> _Task instructions_: Leave out the pictures and retype only the lines from the opening line to the line that holds "25 cm courses", both ends included.

>> Begin

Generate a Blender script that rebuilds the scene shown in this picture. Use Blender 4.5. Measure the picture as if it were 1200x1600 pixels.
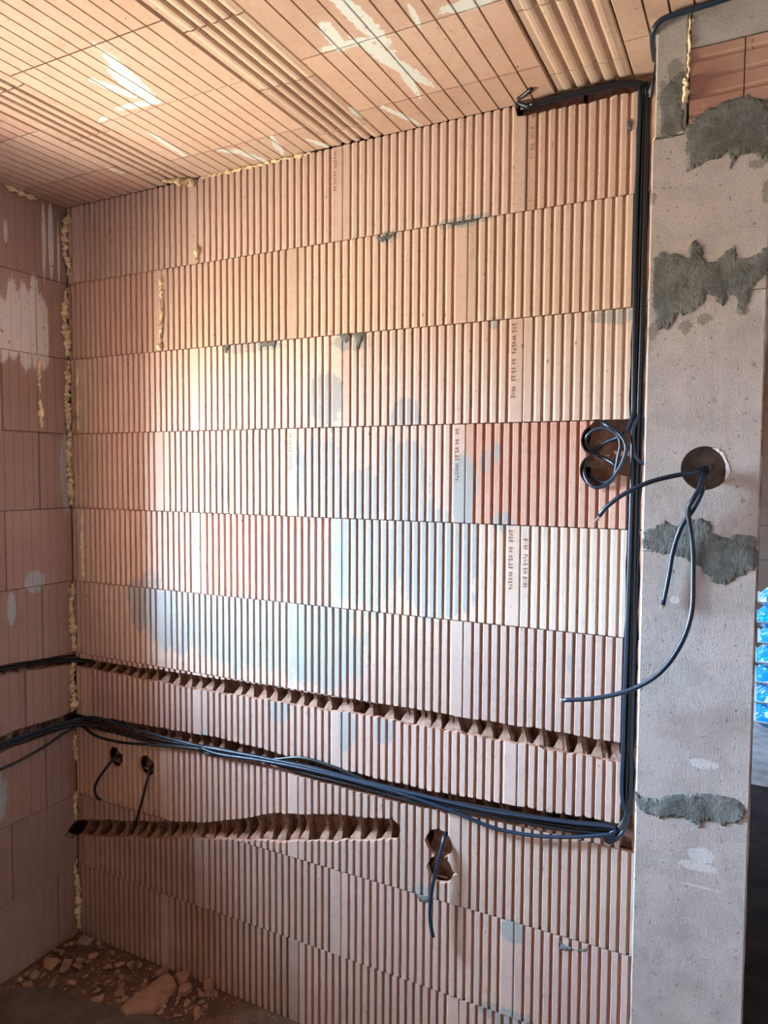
import bpy, bmesh, math, random
from mathutils import Vector, Matrix, noise
from mathutils.geometry import delaunay_2d_cdt
R = random.Random(7)
scene = bpy.context.scene
for o in list(bpy.data.objects): bpy.data.objects.remove(o, do_unlink=True)
C = scene.collection
PI = math.pi
H = 2.5                                            # clear height: ten 25 cm courses

# ------------------------------------------------------------------ camera
CAM = Vector((2.08433, -1.73194, 1.63039)); YAW, PIT, ROL, FPX = 0.47318, -0.05594, 0.00552, 1141.63
_d = Vector((-math.sin(YAW)*math.cos(PIT), math.cos(YAW)*math.cos(PIT), math.sin(PIT)))
_r = Vector((math.cos(YAW), math.sin(YAW), 0)); _u = _r.cross(_d)
_r2 = math.cos(ROL)*_r + math.sin(ROL)*_u; _u2 = -math.sin(ROL)*_r + math.cos(ROL)*_u
cd = bpy.data.cameras.new('camera'); cam = bpy.data.objects.new('camera', cd); C.objects.link(cam)
cd.sensor_fit = 'VERTICAL'; cd.sensor_height = 36.0; cd.lens = FPX/1600*36.0; cd.clip_start = 0.02
m3 = Matrix((_r2, _u2, -_d)).transposed(); cam.matrix_world = Matrix.Translation(CAM) @ m3.to_4x4()
scene.camera = cam
def ray(px, py): return _d*FPX + _r2*(px-600) + _u2*(800-py)
def onY(px, py, y=0.0): v = ray(px, py); return CAM + v*((y-CAM.y)/v.y)      # survey helpers: where a sighted point lies on a wall plane
def onX(px, py, x=0.0): v = ray(px, py); return CAM + v*((x-CAM.x)/v.x)
def onZ(px, py, z=0.0): v = ray(px, py); return CAM + v*((z-CAM.z)/v.z)

# ------------------------------------------------------------------ daylight
SKY = (0.51, 0.735, 1.0)
GROUND = (1.0, 0.88, 0.68)
SKY_S = 39.0
GROUND_S = 13.0
world = bpy.data.worlds.new('world'); scene.world = world; world.use_nodes = True
nt = world.node_tree; nt.nodes.clear()
wo = nt.nodes.new('ShaderNodeOutputWorld'); bgs = nt.nodes.new('ShaderNodeBackground'); bgg = nt.nodes.new('ShaderNodeBackground')
bgs.inputs[0].default_value = (*SKY, 1); bgs.inputs[1].default_value = SKY_S
bgg.inputs[0].default_value = (*GROUND, 1); bgg.inputs[1].default_value = GROUND_S
tc = nt.nodes.new('ShaderNodeTexCoord'); sx = nt.nodes.new('ShaderNodeSeparateXYZ'); mr = nt.nodes.new('ShaderNodeMapRange')
mr.inputs[1].default_value = -0.03; mr.inputs[2].default_value = 0.03
mx = nt.nodes.new('ShaderNodeMixShader')
nt.links.new(tc.outputs['Generated'], sx.inputs[0]); nt.links.new(sx.outputs[2], mr.inputs[0]); nt.links.new(mr.outputs[0], mx.inputs[0])
nt.links.new(bgg.outputs[0], mx.inputs[1]); nt.links.new(bgs.outputs[0], mx.inputs[2]); nt.links.new(mx.outputs[0], wo.inputs[0])
scene.view_settings.view_transform = 'Standard'; scene.view_settings.look = 'None'
scene.view_settings.gamma = 1.0; scene.view_settings.use_curve_mapping = False
EXPO = 3.08
scene.view_settings.exposure = EXPO

# window openings in the outer (left) wall: (y_near, y_far, z_sill, z_head)
WT = 0.42                                          # outer wall thickness
WIN = [(-0.40, -0.92, 1.25, 2.00), (-3.5, -4.2, 0.1, 1.90)]
ROOM_X = 4.6
ROOM_Y = -5.6
FAR_Y = 4.25
FWIN = (3.0, 3.42, 1.15, 1.92)                         # window of the room behind
def portal(name, loc, sx_, sy_, rot):
    l = bpy.data.lights.new(name, 'AREA'); l.shape = 'RECTANGLE'; l.size = sx_; l.size_y = sy_; l.cycles.is_portal = True
    o = bpy.data.objects.new(name, l); C.objects.link(o); o.location = loc; o.rotation_euler = rot
for yn, yf, zs, zh in WIN + [(-FWIN[0], -FWIN[1], FWIN[2], FWIN[3])][:0]:
    portal('daylight_portal', (-WT+0.01, (yn+yf)/2, (zs+zh)/2), zh-zs, yn-yf, (0, -PI/2, 0))
portal('daylight_portal', (-WT+0.01, (FWIN[0]+FWIN[1])/2, (FWIN[2]+FWIN[3])/2), FWIN[3]-FWIN[2], FWIN[1]-FWIN[0], (0, -PI/2, 0))

# ------------------------------------------------------------------ materials
class NT:
    def __init__(s, name, rough=0.9, spec=0.3):
        s.m = bpy.data.materials.new(name); s.m.use_nodes = True; s.t = s.m.node_tree
        s.b = s.t.nodes['Principled BSDF']; s.b.inputs['Roughness'].default_value = rough
        s.b.inputs['Specular IOR Level'].default_value = spec; s._pos = None
    def n(s, k, **kw):
        x = s.t.nodes.new(k)
        for a, v in kw.items(): setattr(x, a, v)
        return x
    def l(s, a, b): s.t.links.new(a, b)
    def pos(s):
        if not s._pos: s._pos = s.n('ShaderNodeNewGeometry').outputs['Position']
        return s._pos
    def noise(s, scale, detail=4, rough=0.55, vec=None, out=0, stretch=None):
        x = s.n('ShaderNodeTexNoise'); x.inputs['Scale'].default_value = scale; x.inputs['Detail'].default_value = detail
        x.inputs['Roughness'].default_value = rough
        v = vec or s.pos()
        if stretch:
            mp = s.n('ShaderNodeVectorMath', operation='MULTIPLY'); s.l(v, mp.inputs[0]); mp.inputs[1].default_value = stretch; v = mp.outputs[0]
        s.l(v, x.inputs['Vector']); return x.outputs[out]
    def val(s, x, sock):
        if hasattr(x, 'is_linked'): s.l(x, sock)
        else: sock.default_value = x
    def math(s, op, a, b=0.0, c=None):
        x = s.n('ShaderNodeMath', operation=op); s.val(a, x.inputs[0]); s.val(b, x.inputs[1])
        if c is not None: s.val(c, x.inputs[2])
        return x.outputs[0]
    def ramp(s, f, lo, hi, a=0.0, b=1.0):
        x = s.n('ShaderNodeMapRange', interpolation_type='SMOOTHSTEP'); s.l(f, x.inputs[0])
        for i, v in zip((1, 2, 3, 4), (lo, hi, a, b)): x.inputs[i].default_value = v
        return x.outputs[0]
    def mix(s, f, a, b, mode='MIX'):
        x = s.n('ShaderNodeMix', data_type='RGBA', blend_type=mode); s.val(f, x.inputs[0])
        for v, k in ((a, 6), (b, 7)):
            if hasattr(v, 'is_linked'): s.l(v, x.inputs[k])
            else: x.inputs[k].default_value = (*v, 1)
        return x.outputs[2]
    def blobs(s, items, axes, nz):
        """mask of hand-smeared patches: items (u, v, ru, rv) on two world axes, edges broken by noise"""
        keep = [0, 0, 0]; cur = None
        for u, v, ru, rv in items:
            c = [0, 0, 0]; k = [0, 0, 0]; c[axes[0]] = u; c[axes[1]] = v; k[axes[0]] = 1/ru; k[axes[1]] = 1/rv
            a = s.n('ShaderNodeVectorMath', operation='SUBTRACT'); s.l(s.pos(), a.inputs[0]); a.inputs[1].default_value = c
            b = s.n('ShaderNodeVectorMath', operation='MULTIPLY'); s.l(a.outputs[0], b.inputs[0]); b.inputs[1].default_value = k
            ln = s.n('ShaderNodeVectorMath', operation='LENGTH'); s.l(b.outputs[0], ln.inputs[0])
            cur = ln.outputs['Value'] if cur is None else s.math('MINIMUM', cur, ln.outputs['Value'])
        return s.ramp(s.math('ADD', cur, nz), 1.12, 0.92)
    def strokes(s, items, nz):
        """dragged splashes on the ceiling: (x0, y0, x1, y1, half width)"""
        cur = None
        for x0, y0, x1, y1, w in items:
            L = math.hypot(x1-x0, y1-y0); ax = ((x1-x0)/L, (y1-y0)/L)
            a = s.n('ShaderNodeVectorMath', operation='SUBTRACT'); s.l(s.pos(), a.inputs[0]); a.inputs[1].default_value = ((x0+x1)/2, (y0+y1)/2, 0)
            d = []
            for v in ((ax[0]/(L/2+w), ax[1]/(L/2+w), 0), (-ax[1]/w, ax[0]/w, 0)):
                q = s.n('ShaderNodeVectorMath', operation='DOT_PRODUCT'); s.l(a.outputs[0], q.inputs[0]); q.inputs[1].default_value = v; d.append(q.outputs['Value'])
            r = s.math('SQRT', s.math('ADD', s.math('MULTIPLY', d[0], d[0]), s.math('MULTIPLY', d[1], d[1])))
            cur = r if cur is None else s.math('MINIMUM', cur, r)
        return s.ramp(s.math('ADD', cur, nz), 1.10, 0.95)
    def bump(s, h, strength, dist=0.002):
        x = s.n('ShaderNodeBump'); x.inputs['Strength'].default_value = strength; x.inputs['Distance'].default_value = dist
        s.l(h, x.inputs['Height']); s.l(x.outputs[0], s.b.inputs['Normal'])
    def out(s, col):
        if hasattr(col, 'is_linked'): s.l(col, s.b.inputs['Base Color'])
        else: s.b.inputs['Base Color'].default_value = (*col, 1)
        return s.m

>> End

> _Solution to the problem_:
Generate a Blender script that rebuilds the scene shown in this picture. Use Blender 4.5. Measure the picture as if it were 1200x1600 pixels.
import bpy, bmesh, math, random
from mathutils import Vector, Matrix, noise
from mathutils.geometry import delaunay_2d_cdt
R = random.Random(7)
scene = bpy.context.scene
for o in list(bpy.data.objects): bpy.data.objects.remove(o, do_unlink=True)
C = scene.collection
PI = math.pi
H = 2.5                                            # clear height: ten 25 cm courses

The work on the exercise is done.